## Problem statement:
Can you print the data exactly and leave out each image?

## Available data:
_____

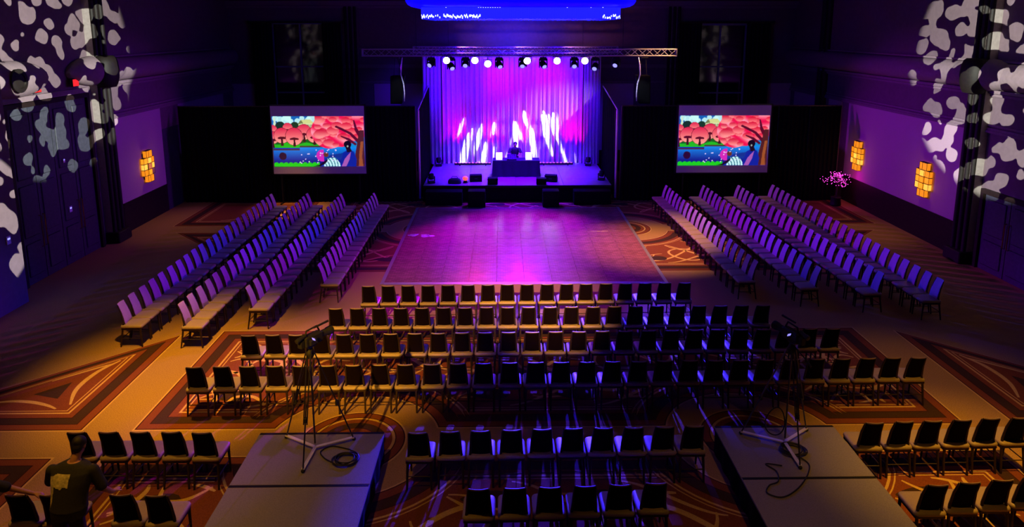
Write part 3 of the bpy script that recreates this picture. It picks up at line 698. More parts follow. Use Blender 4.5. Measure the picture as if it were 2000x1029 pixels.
# ---- draped table, laptops, mixer, performer
tb = thing('folding_table', 'folding table draped in black cloth at the centre of the stage', 'table', (.66, 32.28, SZ + .0025))
MB().bbox((0, 0, .755), (2.16, .74, .035), .01).build('tabletop', black_pl, tb)
for sx in (-.9, .9):
    for sy in (-.28, .28): MB().tube([(sx, sy, 0), (sx, sy, .74)], .016, 8).build('leg', steel, tb, True)
cl = thing('tablecloth', 'black cloth over the stage table, hanging to the deck', 'tablecloth', (.66, 32.28, SZ + .0025))
mb = MB()
per = rrect(2.20, .78, .03, 0, 3); n = len(per)
def dens(P, k):
    out = []
    for i in range(len(P)):
        a, b = Vector(P[i]), Vector(P[(i + 1) % len(P)]); m = max(1, int((b - a).length / .06))
        out += [a.lerp(b, t / m) for t in range(m)]
    return out
per = dens(per, 1)
rings = []
for t in np.linspace(0, 1, 9):
    z = .012 + .768 * t
    rings.append([(p.x * (1 + .03 * (1 - t)) + .018 * (1 - t) * math.sin(i * 1.25), p.y * (1 + .05 * (1 - t)) + .025 * (1 - t) * math.sin(i * .9 + 1), z) for i, p in enumerate(per)])
mb.loft(rings, cap=False); mb.poly([(p[0], p[1]) for p in rings[-1]], .780); mb.build('cloth', black_cloth, cl, True)
lid_glow = glow('laptop_lid_white_glow', (.92, .95, 1.0), 2.6)
for k, (x, lab) in enumerate(((-.14, 'left of the two open laptops with lids glowing white on the stage table'), (1.25, 'right of the two open laptops with lids glowing white on the stage table'))):
    r = thing('laptop', lab, 'laptop', (x, 32.10, SZ + .786), 0, 'laptops on the stage table')
    b = MB().bbox((0, -.02, .010), (.32, .23, .018), .005).build('base', alu, r)
    MB().box((0, -.02, .0205), (.27, .15, .003)).build('keyboard', glow('laptop_base_white_glow', (.8, .9, 1.0), 1.5), b)  # glow stands in for white light on the laptop base
    R = Matrix.Rotation(-.16, 3, 'X')
    l = MB().bbox((0, .115, .178), (.32, .010, .32), .004, R=R).build('lid', alu, r)
    MB().box((0, .108, .178), (.295, .004, .295), R=R).build('screen', lid_glow, l)  # glowing panel stands in for stage light blown out on the lid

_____

## Finished task:
Write part 3 of the bpy script that recreates this picture. It picks up at line 698. More parts follow. Use Blender 4.5. Measure the picture as if it were 2000x1029 pixels.
# ---- draped table, laptops, mixer, performer
tb = thing('folding_table', 'folding table draped in black cloth at the centre of the stage', 'table', (.66, 32.28, SZ + .0025))
MB().bbox((0, 0, .755), (2.16, .74, .035), .01).build('tabletop', black_pl, tb)
for sx in (-.9, .9):
    for sy in (-.28, .28): MB().tube([(sx, sy, 0), (sx, sy, .74)], .016, 8).build('leg', steel, tb, True)
cl = thing('tablecloth', 'black cloth over the stage table, hanging to the deck', 'tablecloth', (.66, 32.28, SZ + .0025))
mb = MB()
per = rrect(2.20, .78, .03, 0, 3); n = len(per)
def dens(P, k):
    out = []
    for i in range(len(P)):
        a, b = Vector(P[i]), Vector(P[(i + 1) % len(P)]); m = max(1, int((b - a).length / .06))
        out += [a.lerp(b, t / m) for t in range(m)]
    return out
per = dens(per, 1)
rings = []
for t in np.linspace(0, 1, 9):
    z = .012 + .768 * t
    rings.append([(p.x * (1 + .03 * (1 - t)) + .018 * (1 - t) * math.sin(i * 1.25), p.y * (1 + .05 * (1 - t)) + .025 * (1 - t) * math.sin(i * .9 + 1), z) for i, p in enumerate(per)])
mb.loft(rings, cap=False); mb.poly([(p[0], p[1]) for p in rings[-1]], .780); mb.build('cloth', black_cloth, cl, True)
lid_glow = glow('laptop_lid_white_glow', (.92, .95, 1.0), 2.6)
for k, (x, lab) in enumerate(((-.14, 'left of the two open laptops with lids glowing white on the stage table'), (1.25, 'right of the two open laptops with lids glowing white on the stage table'))):
    r = thing('laptop', lab, 'laptop', (x, 32.10, SZ + .786), 0, 'laptops on the stage table')
    b = MB().bbox((0, -.02, .010), (.32, .23, .018), .005).build('base', alu, r)
    MB().box((0, -.02, .0205), (.27, .15, .003)).build('keyboard', glow('laptop_base_white_glow', (.8, .9, 1.0), 1.5), b)  # glow stands in for white light on the laptop base
    R = Matrix.Rotation(-.16, 3, 'X')
    l = MB().bbox((0, .115, .178), (.32, .010, .32), .004, R=R).build('lid', alu, r)
    MB().box((0, .108, .178), (.295, .004, .295), R=R).build('screen', lid_glow, l)  # glowing panel stands in for stage light blown out on the lid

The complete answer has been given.